Task brief: Take the listing and print it in full, exactly as given.

++++++++

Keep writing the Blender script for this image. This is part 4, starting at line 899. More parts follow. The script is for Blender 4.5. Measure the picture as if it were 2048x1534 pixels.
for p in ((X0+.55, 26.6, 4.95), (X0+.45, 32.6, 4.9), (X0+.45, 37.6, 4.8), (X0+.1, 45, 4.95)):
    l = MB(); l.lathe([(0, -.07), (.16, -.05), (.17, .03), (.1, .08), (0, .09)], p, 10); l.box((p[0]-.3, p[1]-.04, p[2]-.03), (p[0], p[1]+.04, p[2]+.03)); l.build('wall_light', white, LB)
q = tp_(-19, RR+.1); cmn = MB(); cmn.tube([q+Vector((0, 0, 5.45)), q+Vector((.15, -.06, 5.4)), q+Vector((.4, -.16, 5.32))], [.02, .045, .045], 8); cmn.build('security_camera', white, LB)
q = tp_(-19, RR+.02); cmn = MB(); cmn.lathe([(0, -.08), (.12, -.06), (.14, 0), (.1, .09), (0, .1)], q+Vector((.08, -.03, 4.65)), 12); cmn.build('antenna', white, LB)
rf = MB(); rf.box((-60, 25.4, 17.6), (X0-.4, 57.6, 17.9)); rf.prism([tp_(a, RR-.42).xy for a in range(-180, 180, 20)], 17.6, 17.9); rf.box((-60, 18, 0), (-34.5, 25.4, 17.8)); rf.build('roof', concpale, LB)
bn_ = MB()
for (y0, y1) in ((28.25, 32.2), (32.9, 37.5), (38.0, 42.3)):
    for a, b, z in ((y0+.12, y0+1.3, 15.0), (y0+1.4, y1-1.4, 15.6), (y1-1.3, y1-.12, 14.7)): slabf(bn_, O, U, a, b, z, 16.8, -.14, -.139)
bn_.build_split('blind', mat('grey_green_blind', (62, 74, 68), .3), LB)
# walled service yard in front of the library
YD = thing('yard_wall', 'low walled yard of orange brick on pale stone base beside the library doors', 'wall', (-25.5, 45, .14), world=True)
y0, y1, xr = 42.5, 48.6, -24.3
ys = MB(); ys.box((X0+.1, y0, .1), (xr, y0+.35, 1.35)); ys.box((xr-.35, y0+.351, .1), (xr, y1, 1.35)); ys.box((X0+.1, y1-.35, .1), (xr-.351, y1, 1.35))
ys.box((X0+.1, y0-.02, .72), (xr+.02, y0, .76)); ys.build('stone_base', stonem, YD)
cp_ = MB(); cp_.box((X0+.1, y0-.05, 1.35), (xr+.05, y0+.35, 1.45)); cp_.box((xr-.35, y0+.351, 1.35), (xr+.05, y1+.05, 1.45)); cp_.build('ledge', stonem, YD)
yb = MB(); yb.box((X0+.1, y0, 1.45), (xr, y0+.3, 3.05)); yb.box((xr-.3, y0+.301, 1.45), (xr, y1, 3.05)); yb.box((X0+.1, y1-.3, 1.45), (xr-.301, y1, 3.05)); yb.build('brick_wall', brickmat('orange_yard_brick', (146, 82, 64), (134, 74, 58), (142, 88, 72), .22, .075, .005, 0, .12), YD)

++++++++

Reply:
Keep writing the Blender script for this image. This is part 4, starting at line 899. More parts follow. The script is for Blender 4.5. Measure the picture as if it were 2048x1534 pixels.
for p in ((X0+.55, 26.6, 4.95), (X0+.45, 32.6, 4.9), (X0+.45, 37.6, 4.8), (X0+.1, 45, 4.95)):
    l = MB(); l.lathe([(0, -.07), (.16, -.05), (.17, .03), (.1, .08), (0, .09)], p, 10); l.box((p[0]-.3, p[1]-.04, p[2]-.03), (p[0], p[1]+.04, p[2]+.03)); l.build('wall_light', white, LB)
q = tp_(-19, RR+.1); cmn = MB(); cmn.tube([q+Vector((0, 0, 5.45)), q+Vector((.15, -.06, 5.4)), q+Vector((.4, -.16, 5.32))], [.02, .045, .045], 8); cmn.build('security_camera', white, LB)
q = tp_(-19, RR+.02); cmn = MB(); cmn.lathe([(0, -.08), (.12, -.06), (.14, 0), (.1, .09), (0, .1)], q+Vector((.08, -.03, 4.65)), 12); cmn.build('antenna', white, LB)
rf = MB(); rf.box((-60, 25.4, 17.6), (X0-.4, 57.6, 17.9)); rf.prism([tp_(a, RR-.42).xy for a in range(-180, 180, 20)], 17.6, 17.9); rf.box((-60, 18, 0), (-34.5, 25.4, 17.8)); rf.build('roof', concpale, LB)
bn_ = MB()
for (y0, y1) in ((28.25, 32.2), (32.9, 37.5), (38.0, 42.3)):
    for a, b, z in ((y0+.12, y0+1.3, 15.0), (y0+1.4, y1-1.4, 15.6), (y1-1.3, y1-.12, 14.7)): slabf(bn_, O, U, a, b, z, 16.8, -.14, -.139)
bn_.build_split('blind', mat('grey_green_blind', (62, 74, 68), .3), LB)
# walled service yard in front of the library
YD = thing('yard_wall', 'low walled yard of orange brick on pale stone base beside the library doors', 'wall', (-25.5, 45, .14), world=True)
y0, y1, xr = 42.5, 48.6, -24.3
ys = MB(); ys.box((X0+.1, y0, .1), (xr, y0+.35, 1.35)); ys.box((xr-.35, y0+.351, .1), (xr, y1, 1.35)); ys.box((X0+.1, y1-.35, .1), (xr-.351, y1, 1.35))
ys.box((X0+.1, y0-.02, .72), (xr+.02, y0, .76)); ys.build('stone_base', stonem, YD)
cp_ = MB(); cp_.box((X0+.1, y0-.05, 1.35), (xr+.05, y0+.35, 1.45)); cp_.box((xr-.35, y0+.351, 1.35), (xr+.05, y1+.05, 1.45)); cp_.build('ledge', stonem, YD)
yb = MB(); yb.box((X0+.1, y0, 1.45), (xr, y0+.3, 3.05)); yb.box((xr-.3, y0+.301, 1.45), (xr, y1, 3.05)); yb.box((X0+.1, y1-.3, 1.45), (xr-.301, y1, 3.05)); yb.build('brick_wall', brickmat('orange_yard_brick', (146, 82, 64), (134, 74, 58), (142, 88, 72), .22, .075, .005, 0, .12), YD)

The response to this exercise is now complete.